Brow Beat

Don’t Make Movie Trailers Shorter!

A happy, calming image.

In the latest skirmish between movie theaters and studios, the National Association of Theater Owners (yes, NATO) wants distributors to make movie trailers shorter. Most trailers now clock in at about 2 minutes and 30 seconds, an arbitrary standard set by the MPAA. The theater owners would prefer their own arbitrary standard: 2 minutes even.

Theater owners, ever the public advocates, claim shorter trailers would benefit moviegoers by cutting down on spoilers and reducing the wait before movies start. There’s reason to doubt their motives: Theaters began charging studios to show many of their trailers earlier this year, so shorter trailers presumably mean more spots and more revenue. (Or it could mean more showtimes if the change was radical enough, though that seems less likely.) Studios argue that the new rules would be a “paradigm shift,” and that 30 fewer seconds could fundamentally change how they sell movies.

Even if this is just another dressed-up fight over revenue, movie trailers deserve more consideration than they’re getting. Yes, they are advertisments, but the participatory experience of the coming attractions is an integral part of moviegoing.

Trailers offer invaluable lessons on what movies to see with an audience, whether they inspire hushed awe or the kind of confused laughter that means a movie will be perfect for a late show with smuggled beer. They code certain movies for certain audiences, helpfully making it clear when opening weekends will be overrun with teenage boys.

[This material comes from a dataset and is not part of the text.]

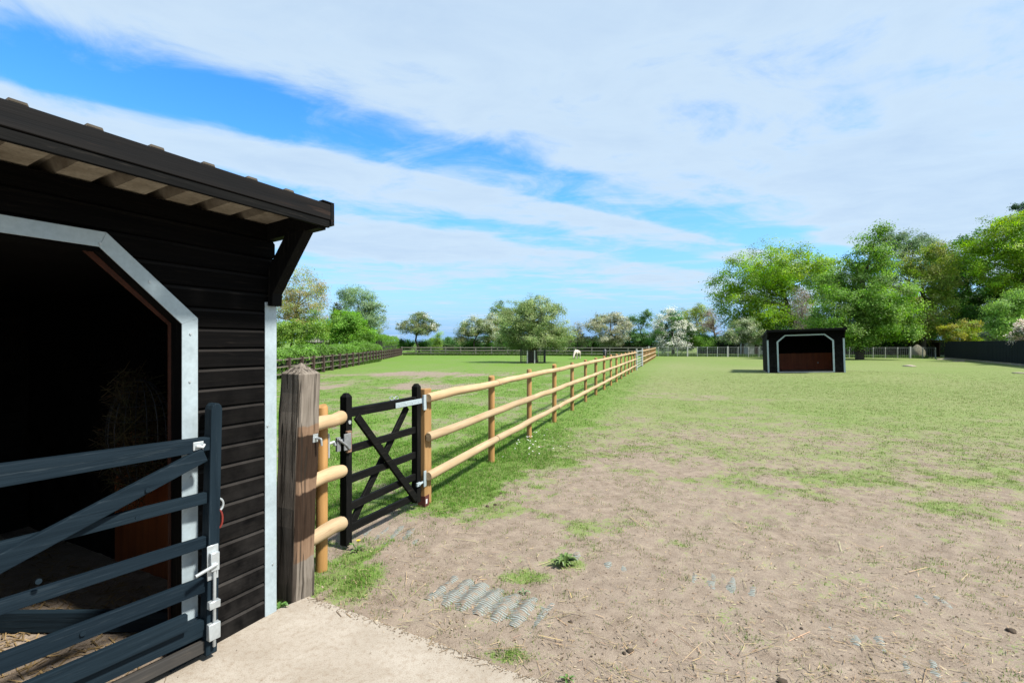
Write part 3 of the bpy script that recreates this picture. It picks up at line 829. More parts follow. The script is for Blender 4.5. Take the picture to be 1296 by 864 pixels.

More pragmatically, years of that 20-minute preshow block have given trailers special powers of hypnosis, wearing audiences out and shutting them up before showtime.

Beyond all that, there is reason to believe that the 2-minute, 30-second form is worth preservation. Granted, the MPAA’s guideline is random—as are all of its guidelines—but it has proven to be a reasonable standard. Why clamor for trailers that are more fragmented than they already are? No doubt there are theaters that get complaints for overlong trailers, but when moviegoers line up weekly for bloated blockbusters, it’s hard to take them seriously. (And spare me on spoilers—fanboys’ online rants against offending studios are protection enough.)

The endless posturing between studios and theater owners has already threatened to keep some movies out of theaters altogether. We shouldn’t let it shape our experience once we get there as well.